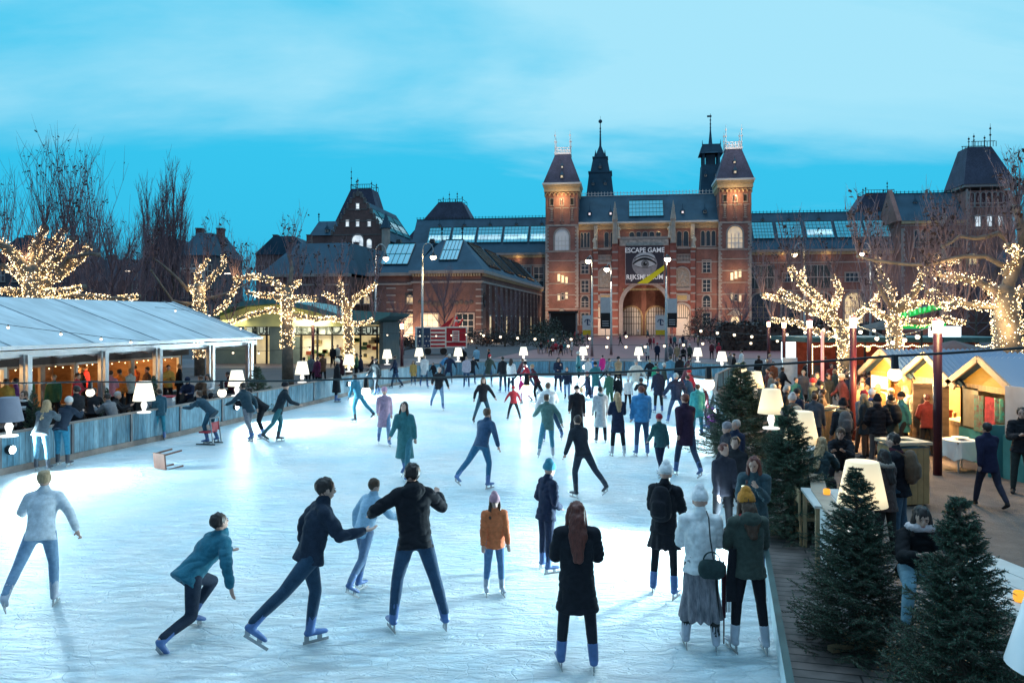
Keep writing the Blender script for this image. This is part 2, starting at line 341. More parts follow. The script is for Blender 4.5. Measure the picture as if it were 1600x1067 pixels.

· · · · ·

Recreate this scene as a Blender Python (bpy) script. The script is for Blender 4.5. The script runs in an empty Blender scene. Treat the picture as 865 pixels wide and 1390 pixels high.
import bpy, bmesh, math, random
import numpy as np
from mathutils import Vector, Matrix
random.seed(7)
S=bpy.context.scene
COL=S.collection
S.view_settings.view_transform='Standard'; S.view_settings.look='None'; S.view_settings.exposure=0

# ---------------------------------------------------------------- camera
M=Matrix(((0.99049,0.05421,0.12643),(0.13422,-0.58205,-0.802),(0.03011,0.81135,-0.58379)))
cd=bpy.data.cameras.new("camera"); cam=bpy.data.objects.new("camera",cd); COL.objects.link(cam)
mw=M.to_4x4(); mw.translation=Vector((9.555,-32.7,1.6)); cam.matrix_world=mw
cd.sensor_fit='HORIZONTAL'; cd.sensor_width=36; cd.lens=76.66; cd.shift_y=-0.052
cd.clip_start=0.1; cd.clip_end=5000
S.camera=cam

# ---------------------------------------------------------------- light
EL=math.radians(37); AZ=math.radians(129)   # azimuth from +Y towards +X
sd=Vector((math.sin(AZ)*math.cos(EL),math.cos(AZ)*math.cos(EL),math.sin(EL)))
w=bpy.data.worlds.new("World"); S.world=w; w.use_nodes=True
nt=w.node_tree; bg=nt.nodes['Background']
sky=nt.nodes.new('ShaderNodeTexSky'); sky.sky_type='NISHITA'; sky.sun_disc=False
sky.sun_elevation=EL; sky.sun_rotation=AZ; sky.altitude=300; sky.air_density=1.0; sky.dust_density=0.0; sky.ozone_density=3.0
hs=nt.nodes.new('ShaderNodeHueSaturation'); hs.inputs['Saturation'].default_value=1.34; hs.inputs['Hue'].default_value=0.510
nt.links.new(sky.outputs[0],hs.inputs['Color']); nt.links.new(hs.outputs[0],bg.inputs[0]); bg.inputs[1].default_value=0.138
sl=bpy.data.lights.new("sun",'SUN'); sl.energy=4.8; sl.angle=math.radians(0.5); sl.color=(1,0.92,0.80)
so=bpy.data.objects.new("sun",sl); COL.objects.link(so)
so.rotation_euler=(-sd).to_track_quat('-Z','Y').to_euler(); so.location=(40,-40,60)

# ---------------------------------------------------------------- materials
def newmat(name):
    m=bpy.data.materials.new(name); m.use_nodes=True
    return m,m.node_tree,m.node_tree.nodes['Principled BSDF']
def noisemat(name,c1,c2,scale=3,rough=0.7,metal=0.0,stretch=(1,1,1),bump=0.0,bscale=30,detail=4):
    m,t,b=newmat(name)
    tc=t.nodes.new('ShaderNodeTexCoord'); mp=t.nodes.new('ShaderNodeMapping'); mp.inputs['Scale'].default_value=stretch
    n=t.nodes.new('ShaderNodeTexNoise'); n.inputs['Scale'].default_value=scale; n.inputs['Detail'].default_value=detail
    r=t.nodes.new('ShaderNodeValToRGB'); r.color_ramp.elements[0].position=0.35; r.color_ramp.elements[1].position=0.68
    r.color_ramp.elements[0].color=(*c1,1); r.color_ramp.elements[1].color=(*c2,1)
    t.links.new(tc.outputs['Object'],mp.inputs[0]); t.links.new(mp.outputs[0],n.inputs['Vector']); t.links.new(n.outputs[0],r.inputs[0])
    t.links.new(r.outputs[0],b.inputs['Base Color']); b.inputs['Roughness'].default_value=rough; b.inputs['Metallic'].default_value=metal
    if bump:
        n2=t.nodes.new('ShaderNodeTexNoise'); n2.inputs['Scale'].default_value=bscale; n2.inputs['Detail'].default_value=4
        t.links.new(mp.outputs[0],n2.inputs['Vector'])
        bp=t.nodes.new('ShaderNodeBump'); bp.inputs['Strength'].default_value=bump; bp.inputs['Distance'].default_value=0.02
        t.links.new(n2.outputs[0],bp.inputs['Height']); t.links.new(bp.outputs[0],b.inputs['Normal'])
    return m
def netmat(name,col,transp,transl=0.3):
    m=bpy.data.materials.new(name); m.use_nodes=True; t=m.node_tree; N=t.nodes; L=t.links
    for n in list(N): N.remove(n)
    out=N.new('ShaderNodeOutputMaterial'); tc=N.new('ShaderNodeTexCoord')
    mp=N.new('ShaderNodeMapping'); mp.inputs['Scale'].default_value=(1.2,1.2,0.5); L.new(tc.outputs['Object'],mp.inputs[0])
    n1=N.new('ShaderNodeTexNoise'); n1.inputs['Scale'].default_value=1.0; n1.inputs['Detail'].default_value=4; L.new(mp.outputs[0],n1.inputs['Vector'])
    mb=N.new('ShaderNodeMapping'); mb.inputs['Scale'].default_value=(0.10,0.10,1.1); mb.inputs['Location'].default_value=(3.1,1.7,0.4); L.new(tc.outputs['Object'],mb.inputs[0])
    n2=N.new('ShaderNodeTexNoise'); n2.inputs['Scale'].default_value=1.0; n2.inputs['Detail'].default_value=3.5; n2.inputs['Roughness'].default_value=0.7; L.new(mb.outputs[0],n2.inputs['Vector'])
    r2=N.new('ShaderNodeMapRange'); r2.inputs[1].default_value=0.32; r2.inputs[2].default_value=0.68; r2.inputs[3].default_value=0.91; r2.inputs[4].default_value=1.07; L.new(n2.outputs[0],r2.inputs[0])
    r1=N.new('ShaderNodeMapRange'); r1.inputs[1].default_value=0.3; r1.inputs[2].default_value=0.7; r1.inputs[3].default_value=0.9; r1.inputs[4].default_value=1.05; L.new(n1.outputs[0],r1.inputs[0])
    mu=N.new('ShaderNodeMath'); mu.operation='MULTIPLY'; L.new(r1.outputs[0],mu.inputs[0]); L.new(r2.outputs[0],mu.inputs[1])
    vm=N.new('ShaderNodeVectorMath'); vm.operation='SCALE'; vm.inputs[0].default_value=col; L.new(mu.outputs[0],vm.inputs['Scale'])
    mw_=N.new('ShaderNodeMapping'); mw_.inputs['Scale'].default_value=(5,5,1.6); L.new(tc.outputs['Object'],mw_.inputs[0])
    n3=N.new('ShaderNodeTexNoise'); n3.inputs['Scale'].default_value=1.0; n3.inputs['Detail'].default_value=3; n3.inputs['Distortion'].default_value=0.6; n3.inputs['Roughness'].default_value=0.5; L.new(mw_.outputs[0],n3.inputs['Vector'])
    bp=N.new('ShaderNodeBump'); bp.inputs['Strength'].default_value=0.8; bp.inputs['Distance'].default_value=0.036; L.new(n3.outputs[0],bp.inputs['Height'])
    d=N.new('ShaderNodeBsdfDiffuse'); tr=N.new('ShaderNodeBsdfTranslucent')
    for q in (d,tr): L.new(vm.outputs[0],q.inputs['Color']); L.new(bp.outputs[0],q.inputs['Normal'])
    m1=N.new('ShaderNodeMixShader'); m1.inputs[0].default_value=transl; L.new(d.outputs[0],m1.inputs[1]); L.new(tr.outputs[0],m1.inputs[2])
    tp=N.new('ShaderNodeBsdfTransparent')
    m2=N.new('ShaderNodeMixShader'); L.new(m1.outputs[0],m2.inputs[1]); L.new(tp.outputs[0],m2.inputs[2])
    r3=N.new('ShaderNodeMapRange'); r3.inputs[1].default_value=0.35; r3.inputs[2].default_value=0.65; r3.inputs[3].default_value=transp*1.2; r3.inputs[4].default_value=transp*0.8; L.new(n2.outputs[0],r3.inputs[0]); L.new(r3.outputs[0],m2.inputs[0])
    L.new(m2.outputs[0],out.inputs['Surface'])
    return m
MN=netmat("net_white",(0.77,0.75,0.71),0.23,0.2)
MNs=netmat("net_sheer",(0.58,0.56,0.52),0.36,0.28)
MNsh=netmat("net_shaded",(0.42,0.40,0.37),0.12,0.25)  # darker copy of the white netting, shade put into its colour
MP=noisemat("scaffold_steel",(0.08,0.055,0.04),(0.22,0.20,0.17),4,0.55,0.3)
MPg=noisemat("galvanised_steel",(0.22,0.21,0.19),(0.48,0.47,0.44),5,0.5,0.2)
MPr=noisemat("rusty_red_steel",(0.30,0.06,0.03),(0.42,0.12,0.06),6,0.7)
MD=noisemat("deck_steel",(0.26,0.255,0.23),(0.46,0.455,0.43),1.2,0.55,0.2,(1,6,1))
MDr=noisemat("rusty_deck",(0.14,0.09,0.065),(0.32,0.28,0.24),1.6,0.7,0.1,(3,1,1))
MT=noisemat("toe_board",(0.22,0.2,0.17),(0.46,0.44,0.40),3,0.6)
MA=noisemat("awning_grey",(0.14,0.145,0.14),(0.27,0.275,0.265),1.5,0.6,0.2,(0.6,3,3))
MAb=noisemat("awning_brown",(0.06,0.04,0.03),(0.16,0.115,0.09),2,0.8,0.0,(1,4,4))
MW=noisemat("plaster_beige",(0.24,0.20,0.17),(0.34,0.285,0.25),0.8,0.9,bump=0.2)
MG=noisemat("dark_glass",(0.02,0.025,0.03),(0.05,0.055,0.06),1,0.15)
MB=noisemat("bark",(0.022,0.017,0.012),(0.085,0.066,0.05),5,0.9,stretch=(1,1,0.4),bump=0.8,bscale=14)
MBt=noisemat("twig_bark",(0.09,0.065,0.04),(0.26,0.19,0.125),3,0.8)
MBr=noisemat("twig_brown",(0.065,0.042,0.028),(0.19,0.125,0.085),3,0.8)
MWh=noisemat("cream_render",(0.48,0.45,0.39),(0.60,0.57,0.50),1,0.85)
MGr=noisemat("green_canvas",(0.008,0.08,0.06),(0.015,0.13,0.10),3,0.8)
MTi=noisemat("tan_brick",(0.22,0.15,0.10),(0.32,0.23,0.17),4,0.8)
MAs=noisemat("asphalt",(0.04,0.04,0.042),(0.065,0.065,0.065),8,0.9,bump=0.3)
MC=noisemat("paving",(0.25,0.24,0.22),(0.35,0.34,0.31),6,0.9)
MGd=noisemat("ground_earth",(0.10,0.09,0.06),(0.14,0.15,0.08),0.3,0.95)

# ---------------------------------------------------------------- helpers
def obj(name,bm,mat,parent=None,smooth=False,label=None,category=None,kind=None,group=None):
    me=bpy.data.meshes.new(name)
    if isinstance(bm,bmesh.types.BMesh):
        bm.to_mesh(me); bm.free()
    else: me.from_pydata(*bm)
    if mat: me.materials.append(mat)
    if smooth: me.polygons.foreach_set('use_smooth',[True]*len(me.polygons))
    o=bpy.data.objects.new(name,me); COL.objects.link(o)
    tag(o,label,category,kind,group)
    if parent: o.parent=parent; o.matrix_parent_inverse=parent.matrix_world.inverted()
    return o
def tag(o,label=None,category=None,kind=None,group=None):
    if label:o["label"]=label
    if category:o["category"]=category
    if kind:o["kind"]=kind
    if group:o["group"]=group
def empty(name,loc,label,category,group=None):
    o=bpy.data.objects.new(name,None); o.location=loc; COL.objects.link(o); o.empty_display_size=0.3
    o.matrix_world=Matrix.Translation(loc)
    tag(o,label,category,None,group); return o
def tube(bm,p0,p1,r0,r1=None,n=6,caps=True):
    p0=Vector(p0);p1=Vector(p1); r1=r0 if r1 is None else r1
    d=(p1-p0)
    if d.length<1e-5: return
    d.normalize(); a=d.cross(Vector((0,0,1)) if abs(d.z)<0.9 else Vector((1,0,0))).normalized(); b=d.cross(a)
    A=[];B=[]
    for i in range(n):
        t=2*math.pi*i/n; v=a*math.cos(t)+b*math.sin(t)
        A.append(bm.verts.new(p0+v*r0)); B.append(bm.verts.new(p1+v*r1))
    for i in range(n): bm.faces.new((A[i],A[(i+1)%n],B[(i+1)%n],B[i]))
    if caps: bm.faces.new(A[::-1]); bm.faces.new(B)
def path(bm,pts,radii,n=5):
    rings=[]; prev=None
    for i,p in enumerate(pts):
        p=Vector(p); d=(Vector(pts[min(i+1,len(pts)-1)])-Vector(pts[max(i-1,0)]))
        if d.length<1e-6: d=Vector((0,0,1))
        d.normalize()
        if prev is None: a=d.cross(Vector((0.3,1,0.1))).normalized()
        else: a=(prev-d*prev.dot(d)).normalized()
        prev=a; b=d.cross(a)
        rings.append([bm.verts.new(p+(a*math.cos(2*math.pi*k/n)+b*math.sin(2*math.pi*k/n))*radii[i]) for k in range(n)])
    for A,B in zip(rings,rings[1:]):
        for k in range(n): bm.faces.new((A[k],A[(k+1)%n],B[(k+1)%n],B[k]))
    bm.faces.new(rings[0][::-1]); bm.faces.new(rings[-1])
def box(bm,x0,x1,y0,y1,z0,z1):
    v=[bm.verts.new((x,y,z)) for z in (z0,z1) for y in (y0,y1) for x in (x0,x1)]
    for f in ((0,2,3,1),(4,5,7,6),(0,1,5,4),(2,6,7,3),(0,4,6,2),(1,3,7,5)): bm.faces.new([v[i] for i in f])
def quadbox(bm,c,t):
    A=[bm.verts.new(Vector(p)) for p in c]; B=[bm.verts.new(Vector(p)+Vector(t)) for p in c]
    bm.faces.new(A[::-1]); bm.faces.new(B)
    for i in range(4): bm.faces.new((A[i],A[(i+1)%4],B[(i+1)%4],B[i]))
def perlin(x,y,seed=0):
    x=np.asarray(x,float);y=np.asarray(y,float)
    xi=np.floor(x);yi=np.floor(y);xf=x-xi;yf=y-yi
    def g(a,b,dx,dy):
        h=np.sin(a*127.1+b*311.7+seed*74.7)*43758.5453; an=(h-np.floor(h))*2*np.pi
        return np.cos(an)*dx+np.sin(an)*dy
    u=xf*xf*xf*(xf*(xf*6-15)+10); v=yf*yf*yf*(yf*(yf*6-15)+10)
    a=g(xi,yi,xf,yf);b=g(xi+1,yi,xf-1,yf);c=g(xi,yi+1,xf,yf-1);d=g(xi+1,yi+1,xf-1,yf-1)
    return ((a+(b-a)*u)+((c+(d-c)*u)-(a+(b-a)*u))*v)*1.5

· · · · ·

### Direction
Where a line above contains the word "script", copy that line.

### Solution for this task
Keep writing the Blender script for this image. This is part 2, starting at line 341. More parts follow. The script is for Blender 4.5. Measure the picture as if it were 1600x1067 pixels.
Recreate this scene as a Blender Python (bpy) script. The script is for Blender 4.5. The script runs in an empty Blender scene. Treat the picture as 865 pixels wide and 1390 pixels high.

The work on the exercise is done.